◆ **DIRECTIONS**
Using the listing below, report all lines holding the word "scene".

◆ **MATERIAL**
□ □ □ □ □ □ □

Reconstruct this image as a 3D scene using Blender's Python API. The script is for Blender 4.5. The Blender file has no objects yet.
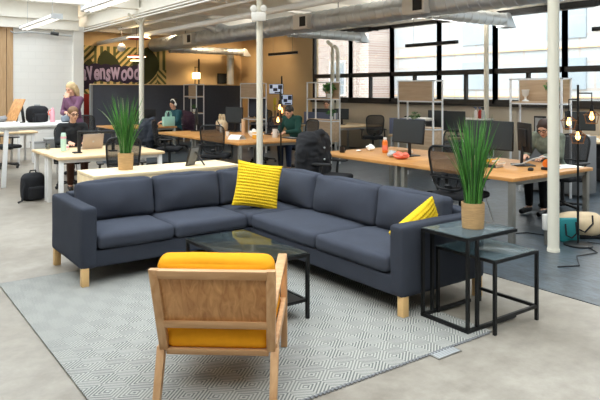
import bpy, bmesh, math, random
from mathutils import Vector, Matrix, Euler, noise
random.seed(7)
COL = bpy.context.scene.collection
PI = math.pi
def V(*a): return Vector(a)
def lin(h):
    h = h.lstrip('#')
    c = [int(h[i:i+2], 16)/255 for i in (0, 2, 4)]
    return tuple(x/12.92 if x <= .04045 else ((x+.055)/1.055)**2.4 for x in c) + (1,)

# ------------------------------------------------------------------ materials
MATS = {}
def newmat(name):
    m = bpy.data.materials.new(name); m.use_nodes = True
    nt = m.node_tree; b = nt.nodes['Principled BSDF']
    return m, nt, b
def N(nt, t, **kw):
    n = nt.nodes.new(t)
    for k, v in kw.items():
        if k in n.inputs: n.inputs[k].default_value = v
        else: setattr(n, k, v)
    return n
def mat(name, col, rough=.6, metal=0, var=.12, scale=8, bump=0, bscale=None, emit=None, estr=0, spec=None, stretch=None):
    if name in MATS: return MATS[name]
    m, nt, b = newmat(name); L = nt.links.new
    c = lin(col)
    tc = N(nt, 'ShaderNodeTexCoord'); mp = N(nt, 'ShaderNodeMapping')
    if stretch: mp.inputs['Scale'].default_value = stretch
    L(tc.outputs['Object'], mp.inputs['Vector'])
    nz = N(nt, 'ShaderNodeTexNoise', Scale=scale, Detail=4.0)
    L(mp.outputs['Vector'], nz.inputs['Vector'])
    mx = N(nt, 'ShaderNodeMix', data_type='RGBA')
    mx.inputs[6].default_value = tuple(x*(1-var) for x in c[:3]) + (1,)
    mx.inputs[7].default_value = tuple(min(1, x*(1+var)) for x in c[:3]) + (1,)
    L(nz.outputs['Fac'], mx.inputs[0]); L(mx.outputs[2], b.inputs['Base Color'])
    b.inputs['Roughness'].default_value = rough; b.inputs['Metallic'].default_value = metal
    if spec is not None: b.inputs['Specular IOR Level'].default_value = spec
    if bump:
        n2 = N(nt, 'ShaderNodeTexNoise', Scale=bscale or scale*6, Detail=3.0)
        L(mp.outputs['Vector'], n2.inputs['Vector'])
        bp = N(nt, 'ShaderNodeBump', Strength=bump, Distance=.01)
        L(n2.outputs['Fac'], bp.inputs['Height']); L(bp.outputs['Normal'], b.inputs['Normal'])
    if emit:
        b.inputs['Emission Color'].default_value = lin(emit); b.inputs['Emission Strength'].default_value = estr
    MATS[name] = m; return m
def wood(name, c1, c2, scale=3, axis='X', rough=.45):
    if name in MATS: return MATS[name]
    m, nt, b = newmat(name); L = nt.links.new
    tc = N(nt, 'ShaderNodeTexCoord'); mp = N(nt, 'ShaderNodeMapping')
    s = {'X': (.6, 7, 7), 'Y': (7, .6, 7), 'Z': (7, 7, .6)}[axis]
    mp.inputs['Scale'].default_value = s; L(tc.outputs['Object'], mp.inputs['Vector'])
    nz = N(nt, 'ShaderNodeTexNoise', Scale=scale, Detail=5.0, Distortion=.8); L(mp.outputs['Vector'], nz.inputs['Vector'])
    r = N(nt, 'ShaderNodeValToRGB'); r.color_ramp.elements[0].position = .32; r.color_ramp.elements[1].position = .68
    r.color_ramp.elements[0].color = lin(c1); r.color_ramp.elements[1].color = lin(c2)
    L(nz.outputs['Fac'], r.inputs['Fac']); L(r.outputs['Color'], b.inputs['Base Color'])
    b.inputs['Roughness'].default_value = rough
    MATS[name] = m; return m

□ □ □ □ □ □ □

◆ **FINISHED ANSWER**
Reconstruct this image as a 3D scene using Blender's Python API. The script is for Blender 4.5. The Blender file has no objects yet.
COL = bpy.context.scene.collection